Rais, whom police said helped to plan July's attack against the JW Marriott Hotel in Jakarta and recruited suicide bomber Asmar Latin Sani who died in the attack, also claimed only the third, ultra-radical JI splinter is planning and executing terror attacks.

The other two factions included one that sticks to JI's original goal of establishing Islamic states in the region through peaceful means, and a more hardline group that supports attacks but wants selective targeting of victims.

Analysts including Ms Sidney Jones, the International Crisis Group's project director in Jakarta, have suggested that the JI has shown internal rifts.

Several JI cadres may feel attacks such as the one at the Marriott kill Indonesians and Muslims, not foreigners. Traditionalists also fear that this kind of extreme militancy may hamper the process of spreading Islamic teachings into the larger society. JI remains dangerous, analysts said, with more radical members possibly out of control and planning more attacks.

The good news is: Internal rifts have caused other radical groups to implode, and JI may too.

Ms Jones suggested in the ICG's latest briefing paper that the Marriott blast has intensified the debate within JI. "Some JI members based in pesantrens have expressed concern that their ability to play the traditional outreach role in the local community is hampered by JI's clandestine nature," the report said.

An Indonesian security source agreed: "As we find out more about JI, we realise it is not a top-down organisation. There is some hope division points within that group itself can help us catch the players and minimise the group's danger." The police are now said to be pressing those who claim to belong to moderate factions of JI to help nab their more militant associates.

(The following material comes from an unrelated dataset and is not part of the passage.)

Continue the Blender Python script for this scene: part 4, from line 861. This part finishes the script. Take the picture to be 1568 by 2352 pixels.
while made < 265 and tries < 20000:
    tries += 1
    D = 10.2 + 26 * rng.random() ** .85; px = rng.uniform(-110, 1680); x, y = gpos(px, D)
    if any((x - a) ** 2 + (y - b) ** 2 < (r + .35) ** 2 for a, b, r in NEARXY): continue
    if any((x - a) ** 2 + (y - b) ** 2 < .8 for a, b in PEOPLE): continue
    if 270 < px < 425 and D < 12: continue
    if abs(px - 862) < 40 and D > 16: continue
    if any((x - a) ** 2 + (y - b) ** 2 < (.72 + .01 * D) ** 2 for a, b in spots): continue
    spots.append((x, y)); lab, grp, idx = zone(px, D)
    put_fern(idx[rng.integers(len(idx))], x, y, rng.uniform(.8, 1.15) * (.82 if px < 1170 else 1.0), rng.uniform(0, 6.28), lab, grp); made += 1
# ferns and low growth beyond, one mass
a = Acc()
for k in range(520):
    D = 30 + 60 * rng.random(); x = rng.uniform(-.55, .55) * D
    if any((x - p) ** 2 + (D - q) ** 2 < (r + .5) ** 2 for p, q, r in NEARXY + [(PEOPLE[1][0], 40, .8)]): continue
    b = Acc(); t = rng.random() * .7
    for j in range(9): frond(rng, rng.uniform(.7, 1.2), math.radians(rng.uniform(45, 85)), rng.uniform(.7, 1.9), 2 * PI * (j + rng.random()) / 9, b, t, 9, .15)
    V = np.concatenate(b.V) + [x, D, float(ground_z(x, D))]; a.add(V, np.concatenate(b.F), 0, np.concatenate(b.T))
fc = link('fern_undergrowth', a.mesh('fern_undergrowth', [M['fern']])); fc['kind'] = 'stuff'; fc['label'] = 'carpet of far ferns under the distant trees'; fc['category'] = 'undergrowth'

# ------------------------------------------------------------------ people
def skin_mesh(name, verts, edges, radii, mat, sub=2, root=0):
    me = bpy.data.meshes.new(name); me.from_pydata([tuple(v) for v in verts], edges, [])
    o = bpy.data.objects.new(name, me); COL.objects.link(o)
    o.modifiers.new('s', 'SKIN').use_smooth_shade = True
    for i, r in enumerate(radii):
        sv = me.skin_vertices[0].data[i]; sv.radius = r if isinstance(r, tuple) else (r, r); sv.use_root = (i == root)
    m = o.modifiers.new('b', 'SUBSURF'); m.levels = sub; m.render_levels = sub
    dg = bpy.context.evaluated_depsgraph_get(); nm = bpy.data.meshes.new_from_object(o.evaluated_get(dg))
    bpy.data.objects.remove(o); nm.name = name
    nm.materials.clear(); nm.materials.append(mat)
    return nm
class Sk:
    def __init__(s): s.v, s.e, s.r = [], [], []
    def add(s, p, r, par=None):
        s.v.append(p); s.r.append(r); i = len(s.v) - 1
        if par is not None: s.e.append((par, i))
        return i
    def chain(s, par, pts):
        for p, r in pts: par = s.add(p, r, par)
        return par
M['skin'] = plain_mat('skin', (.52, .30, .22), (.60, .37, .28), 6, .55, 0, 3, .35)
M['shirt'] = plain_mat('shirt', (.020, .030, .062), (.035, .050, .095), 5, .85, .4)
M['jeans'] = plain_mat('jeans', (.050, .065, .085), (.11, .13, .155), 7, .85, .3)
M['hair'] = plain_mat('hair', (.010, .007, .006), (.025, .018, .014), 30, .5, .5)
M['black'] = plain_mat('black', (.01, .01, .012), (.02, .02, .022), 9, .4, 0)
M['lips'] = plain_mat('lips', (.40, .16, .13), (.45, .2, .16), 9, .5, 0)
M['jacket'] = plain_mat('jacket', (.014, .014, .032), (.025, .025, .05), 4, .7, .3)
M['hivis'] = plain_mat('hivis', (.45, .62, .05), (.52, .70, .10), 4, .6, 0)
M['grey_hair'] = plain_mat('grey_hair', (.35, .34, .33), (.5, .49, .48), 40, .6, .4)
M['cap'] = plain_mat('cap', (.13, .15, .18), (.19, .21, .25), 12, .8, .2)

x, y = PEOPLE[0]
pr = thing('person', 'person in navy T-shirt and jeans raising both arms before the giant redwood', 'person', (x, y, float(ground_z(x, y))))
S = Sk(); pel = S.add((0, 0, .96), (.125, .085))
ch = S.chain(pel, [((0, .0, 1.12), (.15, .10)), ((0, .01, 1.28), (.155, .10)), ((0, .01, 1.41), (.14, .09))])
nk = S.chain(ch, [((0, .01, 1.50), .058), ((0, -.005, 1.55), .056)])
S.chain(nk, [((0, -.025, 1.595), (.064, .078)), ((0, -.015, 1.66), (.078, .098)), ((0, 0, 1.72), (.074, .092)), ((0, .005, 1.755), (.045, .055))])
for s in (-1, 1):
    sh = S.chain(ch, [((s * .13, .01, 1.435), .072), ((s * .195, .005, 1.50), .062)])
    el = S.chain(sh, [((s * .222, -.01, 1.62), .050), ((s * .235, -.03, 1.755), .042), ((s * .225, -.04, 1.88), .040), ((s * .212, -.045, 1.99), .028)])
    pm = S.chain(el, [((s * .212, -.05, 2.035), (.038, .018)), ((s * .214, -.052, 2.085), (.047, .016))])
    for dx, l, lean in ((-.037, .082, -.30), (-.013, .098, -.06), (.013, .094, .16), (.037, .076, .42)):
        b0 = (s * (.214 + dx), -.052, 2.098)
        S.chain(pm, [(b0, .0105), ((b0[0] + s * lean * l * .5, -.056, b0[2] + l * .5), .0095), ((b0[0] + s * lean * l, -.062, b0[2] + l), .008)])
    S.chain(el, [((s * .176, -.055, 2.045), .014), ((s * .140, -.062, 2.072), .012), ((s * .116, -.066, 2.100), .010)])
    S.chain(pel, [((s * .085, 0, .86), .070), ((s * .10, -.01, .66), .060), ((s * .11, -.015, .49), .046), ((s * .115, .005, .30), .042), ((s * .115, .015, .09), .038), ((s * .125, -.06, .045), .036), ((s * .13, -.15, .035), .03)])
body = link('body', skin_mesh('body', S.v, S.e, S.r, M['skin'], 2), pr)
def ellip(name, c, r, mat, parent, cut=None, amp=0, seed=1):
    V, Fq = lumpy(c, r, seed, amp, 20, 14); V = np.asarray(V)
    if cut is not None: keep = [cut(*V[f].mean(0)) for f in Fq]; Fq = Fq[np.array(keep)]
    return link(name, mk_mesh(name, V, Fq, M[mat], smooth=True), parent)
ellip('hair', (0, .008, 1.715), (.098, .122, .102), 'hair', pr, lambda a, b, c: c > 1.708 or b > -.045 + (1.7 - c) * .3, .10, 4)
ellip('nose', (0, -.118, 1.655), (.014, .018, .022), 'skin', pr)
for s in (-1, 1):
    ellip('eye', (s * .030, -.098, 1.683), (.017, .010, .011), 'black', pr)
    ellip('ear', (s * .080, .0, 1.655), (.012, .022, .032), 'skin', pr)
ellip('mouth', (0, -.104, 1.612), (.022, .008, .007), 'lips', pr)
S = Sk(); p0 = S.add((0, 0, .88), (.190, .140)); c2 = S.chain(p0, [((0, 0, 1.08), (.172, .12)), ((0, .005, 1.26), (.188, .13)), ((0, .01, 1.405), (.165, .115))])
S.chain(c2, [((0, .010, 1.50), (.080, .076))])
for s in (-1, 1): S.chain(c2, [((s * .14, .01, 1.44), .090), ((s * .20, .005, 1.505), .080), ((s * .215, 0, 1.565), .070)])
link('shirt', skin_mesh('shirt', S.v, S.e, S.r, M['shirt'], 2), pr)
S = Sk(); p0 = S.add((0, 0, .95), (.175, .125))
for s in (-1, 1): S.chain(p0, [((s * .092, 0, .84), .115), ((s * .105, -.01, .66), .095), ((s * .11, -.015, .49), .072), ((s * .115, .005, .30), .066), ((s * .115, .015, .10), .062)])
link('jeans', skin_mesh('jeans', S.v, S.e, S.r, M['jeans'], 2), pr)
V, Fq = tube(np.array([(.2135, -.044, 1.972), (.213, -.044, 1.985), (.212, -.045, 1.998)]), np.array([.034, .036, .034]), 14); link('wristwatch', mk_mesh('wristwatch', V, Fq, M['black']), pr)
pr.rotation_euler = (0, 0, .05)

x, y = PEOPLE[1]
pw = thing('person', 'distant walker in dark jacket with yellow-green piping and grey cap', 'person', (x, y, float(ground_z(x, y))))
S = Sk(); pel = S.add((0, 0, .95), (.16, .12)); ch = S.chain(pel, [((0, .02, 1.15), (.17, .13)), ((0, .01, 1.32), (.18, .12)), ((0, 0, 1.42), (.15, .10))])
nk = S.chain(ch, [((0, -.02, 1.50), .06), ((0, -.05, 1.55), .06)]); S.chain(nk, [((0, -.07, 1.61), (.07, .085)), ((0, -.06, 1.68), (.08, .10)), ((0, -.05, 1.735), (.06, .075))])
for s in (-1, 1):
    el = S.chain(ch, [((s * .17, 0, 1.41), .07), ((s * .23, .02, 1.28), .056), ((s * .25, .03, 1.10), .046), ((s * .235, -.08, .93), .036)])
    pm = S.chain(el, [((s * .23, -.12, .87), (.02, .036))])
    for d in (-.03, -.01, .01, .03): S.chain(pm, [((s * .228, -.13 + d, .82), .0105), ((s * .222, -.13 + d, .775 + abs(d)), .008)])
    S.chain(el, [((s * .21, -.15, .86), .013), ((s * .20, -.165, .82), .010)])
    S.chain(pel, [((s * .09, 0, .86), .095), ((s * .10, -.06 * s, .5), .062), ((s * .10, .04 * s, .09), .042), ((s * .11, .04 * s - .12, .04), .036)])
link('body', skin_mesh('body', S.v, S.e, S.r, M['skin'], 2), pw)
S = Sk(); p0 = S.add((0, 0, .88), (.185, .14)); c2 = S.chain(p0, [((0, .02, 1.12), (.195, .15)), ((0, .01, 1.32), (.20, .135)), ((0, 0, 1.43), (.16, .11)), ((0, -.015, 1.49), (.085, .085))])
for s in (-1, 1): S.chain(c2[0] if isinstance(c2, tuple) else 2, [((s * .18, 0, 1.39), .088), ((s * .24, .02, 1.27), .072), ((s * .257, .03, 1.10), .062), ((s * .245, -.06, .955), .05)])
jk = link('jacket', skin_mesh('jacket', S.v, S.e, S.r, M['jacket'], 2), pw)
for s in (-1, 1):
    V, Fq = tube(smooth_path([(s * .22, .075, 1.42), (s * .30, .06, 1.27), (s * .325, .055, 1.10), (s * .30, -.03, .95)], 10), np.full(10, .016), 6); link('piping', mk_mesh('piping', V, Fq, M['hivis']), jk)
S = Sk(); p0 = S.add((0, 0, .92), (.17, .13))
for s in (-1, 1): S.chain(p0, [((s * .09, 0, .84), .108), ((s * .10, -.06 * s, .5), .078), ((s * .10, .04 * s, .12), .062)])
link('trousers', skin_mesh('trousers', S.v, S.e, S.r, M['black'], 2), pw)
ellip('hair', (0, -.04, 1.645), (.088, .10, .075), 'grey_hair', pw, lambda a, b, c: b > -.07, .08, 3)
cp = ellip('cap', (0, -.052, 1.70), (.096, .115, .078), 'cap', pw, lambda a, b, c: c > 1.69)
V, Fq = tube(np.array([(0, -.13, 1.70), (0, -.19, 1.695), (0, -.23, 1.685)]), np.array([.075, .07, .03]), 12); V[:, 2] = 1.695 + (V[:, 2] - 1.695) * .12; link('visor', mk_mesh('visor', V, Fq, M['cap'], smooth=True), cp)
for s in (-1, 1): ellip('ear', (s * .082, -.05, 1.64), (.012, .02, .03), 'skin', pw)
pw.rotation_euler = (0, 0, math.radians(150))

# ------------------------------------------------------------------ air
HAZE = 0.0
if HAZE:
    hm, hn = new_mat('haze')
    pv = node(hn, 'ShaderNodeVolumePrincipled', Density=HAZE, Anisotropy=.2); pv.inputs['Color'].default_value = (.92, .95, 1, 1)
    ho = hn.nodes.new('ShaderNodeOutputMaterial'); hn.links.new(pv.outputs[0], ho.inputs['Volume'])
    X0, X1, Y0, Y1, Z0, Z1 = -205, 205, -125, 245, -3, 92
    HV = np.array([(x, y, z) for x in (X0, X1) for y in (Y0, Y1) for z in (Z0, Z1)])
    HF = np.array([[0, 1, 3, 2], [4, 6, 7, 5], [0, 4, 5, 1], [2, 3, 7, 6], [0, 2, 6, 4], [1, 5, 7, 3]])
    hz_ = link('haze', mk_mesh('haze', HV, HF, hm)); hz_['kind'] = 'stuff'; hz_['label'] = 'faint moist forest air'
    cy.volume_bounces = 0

Analysts speculated the recent arrests of 15 religious activists by Indonesian police, which brought some protests from Muslim and human rights groups, could be a part of that strategy.

Meanwhile, reports from Karachi said that an Indonesian student arrested in Pakistan has admitted helping his brother Hambali, a militant accused of being Al-Qaeda's regional contact.

Gun Gun Rusman Gunawan admitted to an Indonesian consulate official that he sent Hambali money, the state-run news agency Antara reported. But Gunawan said the five other Indonesian students arrested were innocent.